I had another major knock-back when I interviewed a former IRA member last summer, realising that the aim I'd had for the book wasn't really coming through. I'm happier now, but the realisation hit me for a several weeks and had me unable to pick up my keyboard and set to. I'd tinker like an overfed cat playing with a dead gecko. For the last couple of months, though, it's been good. I know where the ending's going, my characters are dancing in spirited unison and a couple of hard edits have exposed the issues and corrected things.

I've been so busy, in fact, that I hadn't made the time to do something I do obsessively with my WIP manuscripts. I hadn't emailed it to myself - my version of making a backup - since the first week of December, in fact. I usually do that every couple of days when I'm working.

Three months' work, about 16,000 words and a lot of editing - on screen and by hand. At least two full edits of the 60,000 word MS. All gone.

I sent the machine off to be repaired and to have the data recovered. And found out that's the bugger with SSD's - when they go wrong, they go very wrong indeed. It's not unusual to see an SSD drive 'brick' and take your data with it. All of it. And that's what mine has done.

I started work again today. It all feels very Sysiphean, tell the truth. But if I do one thing, I'm going to finish this damn book if it kills me. Which, on current showing at least, it may well do.


Dave Edwards said...

Bugger me - I must say I feel for you. I'll buy the book, wherever it's set.

Rupert Neil Bumfrey said...

deepest sympathy on your loss :-(

Grumpy Goat said...

Have you been struggling personally with Messrs Dunning and Kruger, or with people about whom the said gentlemen published their study?

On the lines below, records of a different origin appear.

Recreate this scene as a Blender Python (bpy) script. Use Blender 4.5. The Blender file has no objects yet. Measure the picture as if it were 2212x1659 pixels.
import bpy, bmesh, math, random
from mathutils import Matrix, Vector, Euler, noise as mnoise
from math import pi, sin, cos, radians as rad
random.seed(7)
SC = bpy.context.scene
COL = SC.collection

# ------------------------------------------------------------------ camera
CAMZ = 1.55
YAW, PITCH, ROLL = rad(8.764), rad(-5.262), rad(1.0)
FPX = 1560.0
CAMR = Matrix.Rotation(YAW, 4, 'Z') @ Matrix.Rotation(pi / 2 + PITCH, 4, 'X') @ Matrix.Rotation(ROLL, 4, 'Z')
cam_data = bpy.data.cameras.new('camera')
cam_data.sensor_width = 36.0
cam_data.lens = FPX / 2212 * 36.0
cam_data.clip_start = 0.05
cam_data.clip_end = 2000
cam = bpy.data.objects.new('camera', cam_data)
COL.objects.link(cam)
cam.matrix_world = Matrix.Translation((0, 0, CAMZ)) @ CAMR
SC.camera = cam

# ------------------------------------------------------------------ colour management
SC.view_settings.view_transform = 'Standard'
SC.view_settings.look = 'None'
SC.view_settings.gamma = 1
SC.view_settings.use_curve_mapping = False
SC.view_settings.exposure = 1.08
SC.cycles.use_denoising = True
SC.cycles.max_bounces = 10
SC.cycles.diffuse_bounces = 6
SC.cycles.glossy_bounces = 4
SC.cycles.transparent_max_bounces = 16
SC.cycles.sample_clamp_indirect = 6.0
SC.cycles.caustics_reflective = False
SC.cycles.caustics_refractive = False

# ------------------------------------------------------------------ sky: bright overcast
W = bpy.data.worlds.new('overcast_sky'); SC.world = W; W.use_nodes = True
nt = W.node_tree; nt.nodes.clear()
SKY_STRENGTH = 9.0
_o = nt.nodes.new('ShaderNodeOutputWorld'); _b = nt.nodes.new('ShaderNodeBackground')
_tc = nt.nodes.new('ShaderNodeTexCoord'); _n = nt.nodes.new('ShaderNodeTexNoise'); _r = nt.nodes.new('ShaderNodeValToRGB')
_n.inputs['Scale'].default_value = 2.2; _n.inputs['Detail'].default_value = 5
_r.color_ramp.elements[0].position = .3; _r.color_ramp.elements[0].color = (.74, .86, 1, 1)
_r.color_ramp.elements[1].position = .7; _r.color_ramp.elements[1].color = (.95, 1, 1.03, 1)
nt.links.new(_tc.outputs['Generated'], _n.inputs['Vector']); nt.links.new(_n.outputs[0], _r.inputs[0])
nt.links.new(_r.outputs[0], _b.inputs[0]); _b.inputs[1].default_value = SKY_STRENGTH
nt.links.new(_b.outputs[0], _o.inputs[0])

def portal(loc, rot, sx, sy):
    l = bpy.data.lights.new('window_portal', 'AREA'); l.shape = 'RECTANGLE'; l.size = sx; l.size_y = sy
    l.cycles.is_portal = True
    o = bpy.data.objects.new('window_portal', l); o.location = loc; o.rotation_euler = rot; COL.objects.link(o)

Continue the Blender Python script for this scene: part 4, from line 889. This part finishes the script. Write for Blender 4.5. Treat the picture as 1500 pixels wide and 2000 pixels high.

If your life is anything like mine, I suspect the latter.

Grumpy Goat said...

As far as lost data is concerned, I have two, no, three... Among the things I have to say include:
"Been there; done that. You have my sympathies."
"Joy of backups. But you know this."

Devina Divecha said...

OMG I am so, so sorry to hear about this. I can't even begin to imagine how you're feeling. Good luck with the project!

MarkD said...

This kind of a problem could well soon be solved forever with various implementations of a decentralised internet. You rent out capacity of all/some of your harddrive in return for chopping up, encrypting and scattering a given number of copies of your data on other people's harddrives. no need to back up, no prying eyes, no central power (= no password recovery), no terms and conditions.